Hampir tidak ada yang optimis dengan mengandalkan BEM-U sebagai kontra wacana tunggal birokrasi. Mulai dari tidak terlibat di perizinan rangkap jabatan rektor hingga tidak ada langkah progresif untuk mengadvokasi hal ini hingga sekarang. Lembaga yang diharapkan mempermudah akses dan memicu transparansi pengelolaan kebijakan ternyata tidak bisa berbuat banyak.
Bahkan ketika ditanya perihal sudah sejauh mana melihat kasus ini, hanya ada jawaban “masih dalam tahap kajian”. Padahal, isu ini sudah dua minggu terkuak menjadi wacana publik, khususnya internal civitas akademika Unhas.
Lembaga ini tidak hanya memecah belah kubu gerakan mahasiswa Unhas. Tetapi juga, kinerja yang minim dalam advokasi non-litigasi atau tidak progresif mengawal isu baik skala kampus maupun nasional. Bahkan hari ini, ketika dihadapkan dengan isu yang seharusnya BEM-UH punya andil besar, ternyata nihil juga.
Betapa antusiasnya lembaga-lembaga yang dahulu berlabuh di BEM-UH mengenai mewujudkan transparansi, baik anggaran atau pun kebijakan skala kampus. Faktanya, isu rangkap jabatan rektor memakan waktu setengah tahun untuk terkuak.
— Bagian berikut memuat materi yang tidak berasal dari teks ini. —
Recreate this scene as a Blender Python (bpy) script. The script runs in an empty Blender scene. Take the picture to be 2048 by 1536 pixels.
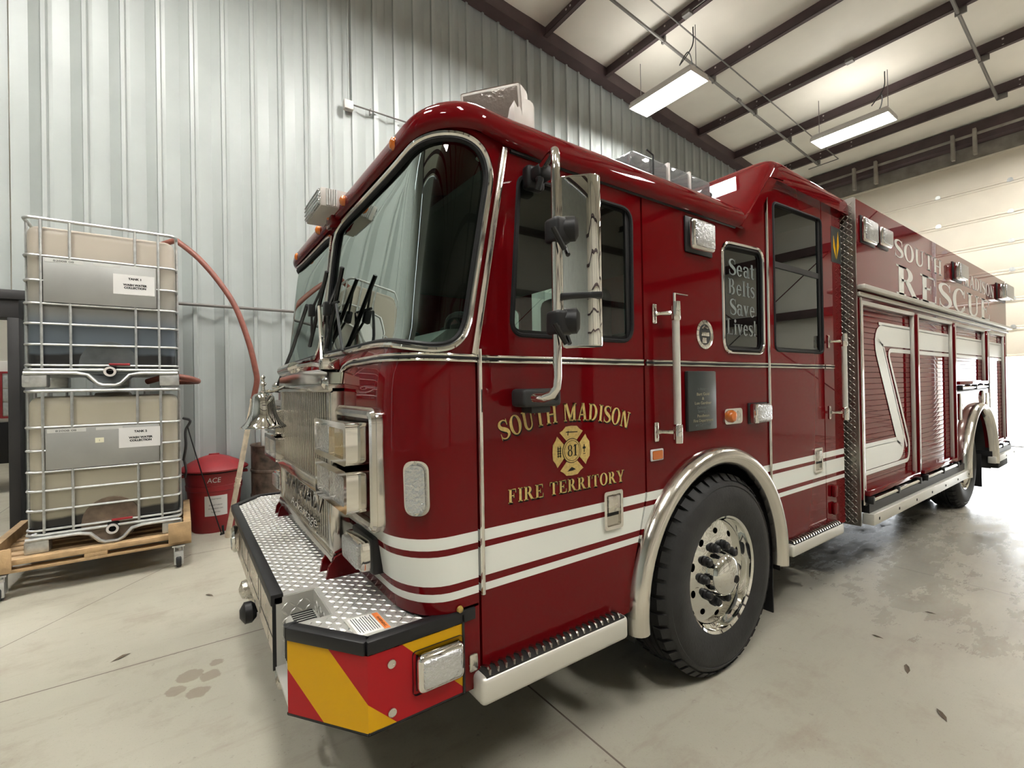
import bpy, bmesh, math, random
from mathutils import Vector, Matrix
from mathutils.geometry import delaunay_2d_cdt
random.seed(7)
SC = bpy.context.scene
COL = SC.collection
PI = math.pi
def R(d): return math.radians(d)
def lerp(a, b, t): return a + (b - a) * t
def interp(x, xs, ys):
    if x <= xs[0]: return ys[0]
    for i in range(1, len(xs)):
        if x <= xs[i]:
            return lerp(ys[i-1], ys[i], (x - xs[i-1]) / (xs[i] - xs[i-1]))
    return ys[-1]

# ------------------------------------------------------------------ mesh builder
class MB:
    def __init__(self): self.bm = bmesh.new(); self.mi = 0
    def _add(self, tmp, mi=None):
        for f in tmp.faces: f.material_index = self.mi if mi is None else mi
        me = bpy.data.meshes.new('tmp'); tmp.to_mesh(me); tmp.free()
        self.bm.from_mesh(me); bpy.data.meshes.remove(me)
    def verts_faces(self, vs, fs, fix=False):
        t = bmesh.new(); v = [t.verts.new(Vector(p)) for p in vs]
        for f in fs:
            try: t.faces.new([v[i] for i in f])
            except ValueError: pass
        if fix: bmesh.ops.recalc_face_normals(t, faces=t.faces)
        self._add(t); return self
    def box(self, x0, x1, y0, y1, z0, z1, bev=0.0, seg=2, mat=None):
        t = bmesh.new(); bmesh.ops.create_cube(t, size=1.0)
        for v in t.verts:
            v.co = Vector((lerp(x0, x1, v.co.x + .5), lerp(y0, y1, v.co.y + .5), lerp(z0, z1, v.co.z + .5)))
        if bev > 0: bmesh.ops.bevel(t, geom=list(t.edges), offset=bev, segments=seg, profile=.5, affect='EDGES')
        if mat is not None: t.transform(mat)
        self._add(t); return self
    def tube(self, pts, r, seg=10, closed=False, caps=True):
        pts = [Vector(p) for p in pts]; n = len(pts)
        rs = r if isinstance(r, (list, tuple)) else [r] * n
        tans = []
        for i in range(n):
            if closed: d = pts[(i+1) % n] - pts[i-1]
            else: d = pts[min(i+1, n-1)] - pts[max(i-1, 0)]
            tans.append(d.normalized() if d.length > 1e-9 else Vector((0, 0, 1)))
        a = Vector((0, 0, 1)) if abs(tans[0].z) < .9 else Vector((1, 0, 0))
        nrm = (a - tans[0] * a.dot(tans[0])).normalized()
        vs, fs = [], []
        for i in range(n):
            nrm = nrm - tans[i] * nrm.dot(tans[i])
            nrm = nrm.normalized() if nrm.length > 1e-6 else tans[i].orthogonal().normalized()
            b = tans[i].cross(nrm)
            for k in range(seg):
                th = 2 * PI * k / seg
                vs.append(pts[i] + (nrm * math.cos(th) + b * math.sin(th)) * rs[i])
        m = n if closed else n - 1
        for i in range(m):
            j = (i + 1) % n
            for k in range(seg):
                k2 = (k + 1) % seg
                fs.append((i*seg+k, i*seg+k2, j*seg+k2, j*seg+k))
        if caps and not closed:
            fs.append(tuple(range(seg))[::-1]); fs.append(tuple((n-1)*seg+k for k in range(seg)))
        return self.verts_faces(vs, fs, True)
    def lathe(self, prof, o, axis=(0, 0, 1), seg=32, cap=True):
        """prof: list of (radius, distance along the axis)"""
        o = Vector(o); ax = Vector(axis).normalized(); u = ax.orthogonal().normalized(); w = ax.cross(u)
        vs, fs = [], []; n = len(prof)
        for r, h in prof:
            for k in range(seg):
                th = 2 * PI * k / seg
                vs.append(o + ax * h + (u * math.cos(th) + w * math.sin(th)) * max(r, 1e-4))
        for i in range(n - 1):
            for k in range(seg):
                k2 = (k + 1) % seg
                fs.append((i*seg+k, i*seg+k2, (i+1)*seg+k2, (i+1)*seg+k))
        if cap:
            fs.append(tuple(range(seg))); fs.append(tuple((n-1)*seg+k for k in range(seg)))
        return self.verts_faces(vs, fs, True)
    def prism(self, poly, f, t0, t1):
        """extrude a simple polygon; f(a, b, t) -> point"""
        n = len(poly)
        vs = [f(a, b, t0) for a, b in poly] + [f(a, b, t1) for a, b in poly]
        fs = [tuple(range(n)), tuple(range(2*n-1, n-1, -1))] + [(i, (i+1) % n, n+(i+1) % n, n+i) for i in range(n)]
        return self.verts_faces(vs, fs, True)
    def panel(self, outline, holes, f, thick=0.0, grid=None, midx=None):
        """polygon with holes; f(a, b, t) -> point; t from 0 (face) to thick (back)"""
        pts = []; edges = []
        def loop(l):
            s = len(pts); n = len(l)
            pts.extend(Vector(p) for p in l); edges.extend((s+i, s+(i+1) % n) for i in range(n))
        loop(outline)
        for h in holes: loop(h)
        if grid:
            da, db = grid
            a0 = min(p[0] for p in outline); a1 = max(p[0] for p in outline)
            b0 = min(p[1] for p in outline); b1 = max(p[1] for p in outline)
            na, nb = max(1, int((a1-a0)/da)), max(1, int((b1-b0)/db))
            for i in range(1, na):
                for j in range(1, nb):
                    p = (lerp(a0, a1, i/na), lerp(b0, b1, j/nb))
                    if inside(p, outline) and not any(inside(p, h) for h in holes):
                        if all(edist(p, l) > .4*min(da, db) for l in [outline]+list(holes)): pts.append(Vector(p))
        vo, _, fo, _, _, _ = delaunay_2d_cdt(pts, edges, [], 0, 1e-6)
        tris = []
        for t in fo:
            c = sum((vo[i] for i in t), Vector((0, 0))) / len(t)
            if inside(c, outline) and not any(inside(c, h) for h in holes): tris.append((tuple(t), c))
        t = bmesh.new()
        V = [t.verts.new(f(v[0], v[1], 0.0)) for v in vo]
        for tr, c in tris:
            fc = t.faces.new([V[i] for i in tr]); fc.material_index = midx(c) if midx else self.mi
        if thick:
            B = [t.verts.new(f(v[0], v[1], thick)) for v in vo]
            cnt = {}
            for tr, c in tris:
                fc = t.faces.new([B[i] for i in tr[::-1]]); fc.material_index = midx(c) if midx else self.mi
                for i in range(len(tr)):
                    e = (tr[i], tr[(i+1) % len(tr)]); cnt.setdefault(tuple(sorted(e)), []).append((e, c))
            for k, l in cnt.items():
                if len(l) == 1:
                    (i, j), c = l[0]; fc = t.faces.new([V[j], V[i], B[i], B[j]]); fc.material_index = midx(c) if midx else self.mi
            bmesh.ops.recalc_face_normals(t, faces=t.faces)
        bmesh.ops.delete(t, geom=[v for v in t.verts if not v.link_faces], context='VERTS')
        me = bpy.data.meshes.new('tmp'); t.to_mesh(me); t.free(); self.bm.from_mesh(me); bpy.data.meshes.remove(me)
        return self
    def mesh(self, name, mats, angle=35):
        me = bpy.data.meshes.new(name); self.bm.to_mesh(me); self.bm.free()
        for m in (mats if isinstance(mats, (list, tuple)) else [mats]): me.materials.append(m)
        if angle:
            me.polygons.foreach_set('use_smooth', [True] * len(me.polygons))
            me.set_sharp_from_angle(angle=R(angle))
        return me
    def build(self, name, mats, parent=None, label=None, angle=35, pivot=None):
        me = self.mesh(name, mats, angle)
        return put(name, me, parent, label, pivot)

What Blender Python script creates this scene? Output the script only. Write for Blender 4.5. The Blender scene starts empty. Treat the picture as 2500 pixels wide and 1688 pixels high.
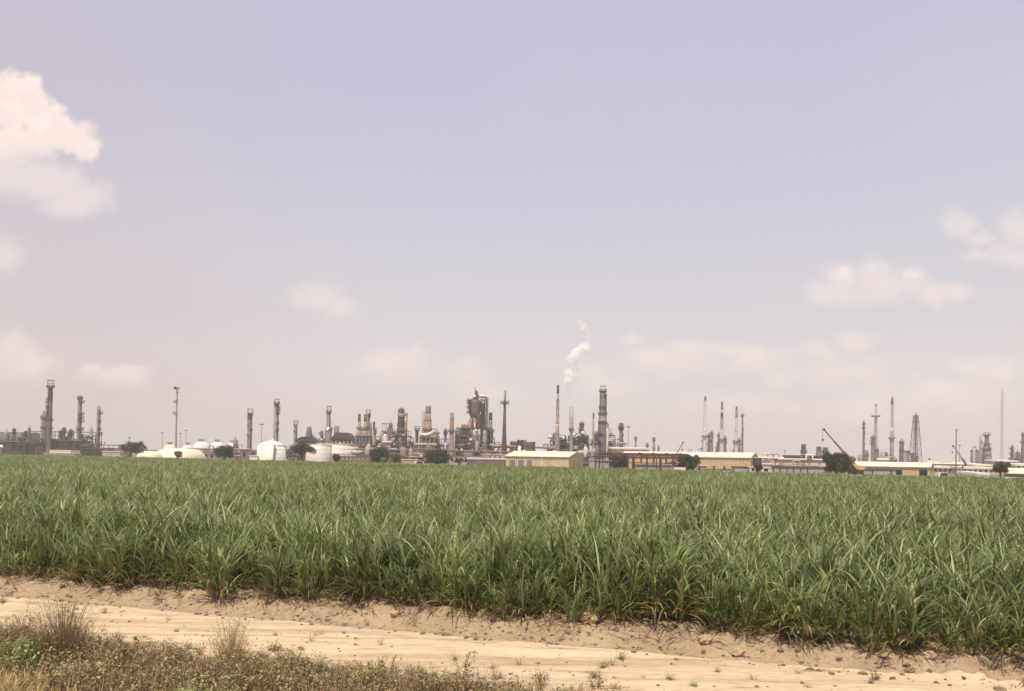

Ini nampaknya memperjelas sentimen-sentimen yang selama ini dibangun oleh Lema tiap fakultas di Unhas yang menolak BEM Universitas, bahwa BEM-UH tidak mampu berbuat banyak dihadapan kampus.
Fakta yang lain misalnya, beberapa Lema fakultas menarik diri dari keterlibatan di BEM-UH karena tingginya intervensi birokrasi, cukup membuktikan bahwa BEM-UH tidak lagi menjadi wadah independen, terlalu banyak kepentingan didalamnya.